IDLIB: US forces attacked jihadist leaders in northwestern Syria on Saturday, the Pentagon said, in what a battlefield monitor called a missile strike that left at least 40 dead.
The US strike came as renewed Syrian regime bombardment of Idlib province killed one civilian in a first violation of a Russian-backed truce for the region that came into effect just hours before, the Syrian Observatory for Human Rights said.
The US Defense Department said its own attack targeted leaders of Al-Qaeda in the north of the same province, but did not say what kind of weapon was used.

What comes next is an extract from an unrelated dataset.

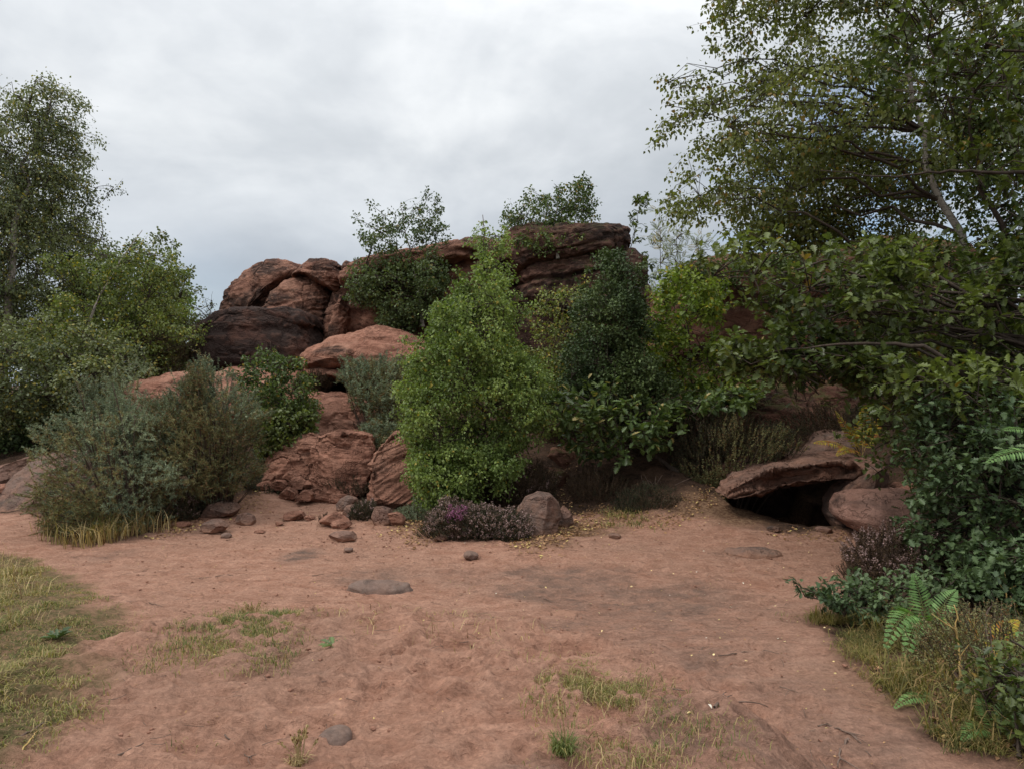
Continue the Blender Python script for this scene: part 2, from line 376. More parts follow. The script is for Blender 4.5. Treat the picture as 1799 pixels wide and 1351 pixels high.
def rockmat(name, ca, cb, cc, dark=.0, bd=.05, tilt=.1, band=1.0, grey=0.0, moss=0.0, dust=0.0):
    """red sandstone: base colours ca..cb in beds, cc the pale tint of worn edges, dark = share of black varnish"""
    m, nt = newmat(name)
    geo = N(nt, 'ShaderNodeNewGeometry'); pos = geo.outputs['Position']
    sep = N(nt, 'ShaderNodeSeparateXYZ'); nt.links.new(pos, sep.inputs[0])
    warp = noise(nt, pos, .9, 3, .5, 0)
    s = mathn(nt, 'ADD', mathn(nt, 'MULTIPLY', sep.outputs['X'], tilt), mathn(nt, 'ADD', sep.outputs['Z'], mathn(nt, 'MULTIPLY', warp, .55)))
    cb3 = N(nt, 'ShaderNodeCombineXYZ'); nt.links.new(s, cb3.inputs[2])
    nt.links.new(mathn(nt, 'MULTIPLY', sep.outputs['X'], .10), cb3.inputs[0]); nt.links.new(mathn(nt, 'MULTIPLY', sep.outputs['Y'], .10), cb3.inputs[1])
    bands = noise(nt, cb3.outputs[0], 7.0, 5, .62, .1)
    fine = noise(nt, cb3.outputs[0], 34.0, 4, .6, .3)
    blot = noise(nt, pos, 1.5, 5, .6, .4)
    grain = noise(nt, pos, 60, 5, .7)
    mid = noise(nt, pos, 9, 5, .65, .3)
    f = mathn(nt, 'ADD', mathn(nt, 'MULTIPLY', bands, .6*band), mathn(nt, 'MULTIPLY', mid, 1-.6*band))
    c = mix(nt, ramp(nt, f, [(.40, 0.), (.60, 1.)]), ca, cb)
    c = mix(nt, ramp(nt, fine, [(.54, 0.), (.66, .5)]), c, tuple(v*.45 for v in ca))
    c = mix(nt, ramp(nt, blot, [(.50, 0.), (.70, .75)]), c, cc)
    # dark algae and varnish in irregular sheets that follow the beds
    dn = mathn(nt, 'ADD', mathn(nt, 'MULTIPLY', noise(nt, mapping(nt, pos, (1, 1, 1.7), (3, 1, 2)), 1.1, 7, .62, .5), .7), mathn(nt, 'MULTIPLY', bands, .3))
    th = .62-.22*dark
    c = mix(nt, mathn(nt, 'MULTIPLY', ramp(nt, dn, [(th-.05, 0.), (th+.05, 1.)]), .85), c, (.030, .023, .021))
    if grey: c = mix(nt, mathn(nt, 'MULTIPLY', ramp(nt, noise(nt, pos, 3.1, 5, .6), [(.4, 0.), (.6, 1.)]), grey), c, (.125, .100, .086))
    nsep = N(nt, 'ShaderNodeSeparateXYZ'); nt.links.new(geo.outputs['True Normal'], nsep.inputs[0])
    if moss:
        mm = mathn(nt, 'MULTIPLY', ramp(nt, noise(nt, pos, 5, 5, .65), [(.45, 0.), (.58, 1.)]), ramp(nt, nsep.outputs['Z'], [(.35, 0.), (.8, moss)]))
        c = mix(nt, mm, c, (.07, .075, .025))
    c = mix(nt, 1.0, c, ramp(nt, grain, [(.25, .66), (.75, 1.28)]), 'MULTIPLY')
    c = mix(nt, ramp(nt, geo.outputs['Pointiness'], [(.515, 0.), (.56, .55)]), c, cc)
    if dust and bd > .02:
        zz = mathn(nt, 'ADD', sep.outputs['Z'], mathn(nt, 'MULTIPLY', noise(nt, pos, 14, 4, .6), .14))
        c = mix(nt, ramp(nt, zz, [(.075, .85), (.14, 0.)]), c, (.32, .175, .118))
    if dust:
        dm_ = mathn(nt, 'MULTIPLY', ramp(nt, noise(nt, pos, 6, 6, .68, .4), [(.45, 0.), (.62, 1.)]), dust)
        c = mix(nt, dm_, c, (.30, .165, .112))
    crack = N(nt, 'ShaderNodeTexVoronoi', feature='DISTANCE_TO_EDGE'); crack.inputs['Scale'].default_value = 1.7
    wv = N(nt, 'ShaderNodeVectorMath', operation='ADD'); nt.links.new(mapping(nt, pos, (1, 1, 1.6)), wv.inputs[0])
    nt.links.new(noise(nt, pos, 3, 4, .6, 0, 'Color'), wv.inputs[1]); nt.links.new(wv.outputs[0], crack.inputs['Vector'])
    ck = ramp(nt, crack.outputs['Distance'], [(0.0, 0.), (.035, 1.)])
    h = mathn(nt, 'ADD', mathn(nt, 'MULTIPLY', fine, .5), mathn(nt, 'ADD', mathn(nt, 'MULTIPLY', mid, .8), mathn(nt, 'MULTIPLY', grain, .22)))
    h = mathn(nt, 'ADD', h, mathn(nt, 'MULTIPLY', ck, .35))
    return finish(nt, m, c, .92, h, .95, bd, spec=.12)
RA, RB, RC_ = (.150, .070, .048), (.300, .146, .100), (.360, .192, .134)
M['rock'] = rockmat('red_sandstone', RA, RB, RC_, dark=.08)
M['rock_dome'] = rockmat('red_sandstone_banded', (.138, .066, .048), (.330, .166, .113), RC_, dark=.42, tilt=-.22)
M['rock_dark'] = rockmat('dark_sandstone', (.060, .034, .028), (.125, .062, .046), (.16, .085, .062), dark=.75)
M['rock_cap'] = rockmat('cap_sandstone', (.075, .042, .033), (.165, .085, .062), (.21, .115, .085), dark=.5, tilt=-.08, moss=.6)
M['rock_orange'] = rockmat('pale_red_sandstone', (.198, .089, .060), (.360, .178, .122), (.408, .228, .162), dark=.08)
M['rock_grey'] = rockmat('weathered_sandstone', (.135, .078, .060), (.215, .125, .096), (.25, .155, .12), dark=.15, grey=.6, band=.4, dust=.35)
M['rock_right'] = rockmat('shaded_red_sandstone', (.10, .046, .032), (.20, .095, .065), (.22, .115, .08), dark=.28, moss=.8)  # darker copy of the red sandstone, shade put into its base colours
M['rock_stone'] = rockmat('smooth_brown_stone', (.145, .095, .076), (.190, .128, .104), (.22, .15, .12), dark=.0, band=.2, grey=.4, dust=.22, bd=.008)

# ================================================================== ground sheet
SAND = [(-60, 893), (0, 893), (60, 903), (92, 925), (90, 950), (160, 958), (250, 942), (330, 912), (400, 880), (450, 862), (520, 862), (600, 868), (660, 895), (735, 925),
        (770, 945), (930, 952), (985, 925), (1010, 900), (1180, 895), (1270, 905), (1320, 922), (1370, 934), (1430, 936), (1480, 930), (1520, 960), (1490, 1040), (1430, 1085), (1500, 1140), (1560, 1205), (1620, 1275), (1799, 1345)]  # at the hollow the sand stops early; dark soil paints its shade
SANDW = [tuple(G(a, b)[:2]) for a, b in SAND]
SANDW = [(-30, 9.2)]+SANDW+[(2.2, 1.5), (2.6, -5), (-30, -5)]
GRASSL = [(-400, 965), (0, 972), (60, 985), (120, 1010), (150, 1045), (190, 1080), (245, 1112), (235, 1135), (170, 1150), (165, 1185), (140, 1215), (120, 1250), (70, 1300), (0, 1345), (-300, 1500)]
GRASSLW = [tuple(G(a, b)[:2]) for a, b in GRASSL]
CAVE = [(2.45, 8.2), (2.45, 10.7), (4.6, 10.7), (4.6, 8.2)]
xs = np.concatenate([-np.geomspace(700, 9.2, 60), np.linspace(-9, -3.6, 180), np.linspace(-3.58, 4.0, 480), np.linspace(4.05, 9, 100), np.geomspace(9.2, 700, 60)])
ys = np.concatenate([-np.geomspace(200, 1.2, 25), np.linspace(-1, 2.0, 20), np.geomspace(2.03, 11, 620), np.geomspace(11.05, 20, 160), np.geomspace(20.3, 900, 80)])
X, Yg = np.meshgrid(xs, ys); x = X.ravel(); y = Yg.ravel(); z = H(x, y)
near = (np.abs(x) < 12) & (y > -2) & (y < 24)
xn, yn = x[near], y[near]
sandd = dpoly(xn, yn, SANDW)
p2 = np.stack([xn, yn, np.zeros_like(xn)], 1)
sandm = sstep(-.12, .16, sandd+.16*fbm(p2*3.1, 4, 21)+.06*vnoise(p2*17, 5))
gd = dpoly(xn, yn, GRASSLW)
grassm = sstep(-.10, .12, gd+.20*fbm(p2*3.0, 4, 41))
mound = 1-sstep(.75, 1.15, np.hypot((xn+.75)/2.1, (yn-2.6)/1.95))
rough = .006*fbm(p2*np.array([5., 9., 1]), 4, 51)+.004*fbm(p2*np.array([16., 30., 1]), 3, 71)
rip = 1-np.abs(fbm(p2*np.array([3.2, 5.0, 1]), 3, 91)); rid = 1-np.abs(fbm(p2*np.array([7., 13., 1])+3, 3, 95))
rough = rough+(.010+.016*mound)*(rip**4-.5)+(.004+.009*mound)*(rid**3-.5)
dz = rough*sandm*1.7
dz = dz+(1-sandm)*.05*fbm(p2*4, 4, 33)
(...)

That attack targeted leaders of jihadist groups and allied factions near Idlib city, the Observatory said.
The US missile attack “targeted a meeting held by the leaders of Hurras al-Deen, Ansar al-Tawhid and other allied groups inside a training camp”, said Rami Abdel Rahman, head of the Observatory.
It killed at least 40 jihadist leaders, the Britain based monitor said.
The US Central Command said in a statement that the attack targeted leaders of Al-Qaeda in Syria (AQ-S) “responsible for attacks threatening US citizens, our partners and innocent civilians.
“Additionally, the removal of this facility will further degrade their ability to conduct future attacks and destabilize the region.”
An AFP correspondent saw clouds of black smoke rising over the area after blasts rocked the jihadist stronghold.
Ambulances rushed to the site of the attack, which was closed off to journalists, he said.
It was not immediately clear if the missiles were launched from war planes or positions on the ground, the monitor said.
CENTCOM declined to say what kind of weaponry was used.
On July 1 the US said it had carried out a strike on Hurras al-Deen in northwestern Syria, in its first such operation there in two years.
Al-Qaeda-linked Hurras al-Deen was established in February 2018 and has some 1,800 fighters, including non-Syrians, according to the Observatory.
The group and its ally Ansar al-Tawhid both operate in the Idlib region and are members of a joint jihadist operation room that also includes Al-Qaeda’s former Syria affiliate, Hayat Tahrir al-Sham (HTS).
Most of Idlib province and parts of neighbouring Aleppo and Latakia provinces are controlled by HTS.
– ‘Temporary’ truce –
Syrian government air strikes on the jihadist-run Idlib region had halted early on Saturday, after the regime agreed to a Moscow-backed ceasefire following four months of deadly bombardment, the monitor said.
Saturday’s truce is the second such agreement between the Syrian President Bashar al-Assad’s regime and jihadists since August 1.
But regime bombardment on the town of Kafranbel late in the day left one civilian dead, just hours after the truce came into effect, the monitor said.
Hours later, two regime loyalists were reported killed when their car was targeted by rebel and jihadist fighters along Idlib’s southern border with Hama, according to the Observatory.
It also said HTS fighters had downed a Russian reconnaissance drone.
Russia-backed regime forces have been pressing an offensive against the major opposition stronghold in Idlib since April.
On Saturday, Assad advisor Buthaina Shaaban said in an interview that the ceasefire was “temporary”.
It “serves the grand strategy of liberating every inch of Syrian territory”, she told Lebanon’s pro-Damascus Al-Mayadeen TV.
– ‘Nightmares’ –
Syrian state news agency SANA reported Saturday morning that Damascus agreed to the Idlib ceasefire deal, which Russia said aimed “to stabilise the situation” in the anti-government bastion.
But the army “reserves the right to respond to violations” by jihadists and allied rebel groups, SANA added, citing a Syrian military source.
The Idlib region is home to some three million people, nearly half of whom have been displaced from other parts of Syria.
Air strikes by Damascus and Russia have killed more than 950 civilians since the end of April, according to the Observatory.
The United Nations says the violence has also displaced more than 400,000 people.
The Idlib region is supposed to be protected from a massive government offensive by a Turkish-Russian deal struck in September 2018 that was never fully implemented as jihadists refused to withdraw from a planned demilitarised cordon.
Turkey backs rebels in northwestern Syria.
Assad, whose forces control around 60 per cent of territory, has vowed to reclaim the rest of the country, including Idlib.
The UN has said a full-blown offensive against the Idlib region would result in one of the worst humanitarian “nightmares” in Syria‘s eight-year war.
The Syrian conflict has killed more than 370,000 people and driven millions from their homes since it started with the brutal repression of anti-government protests in 2011.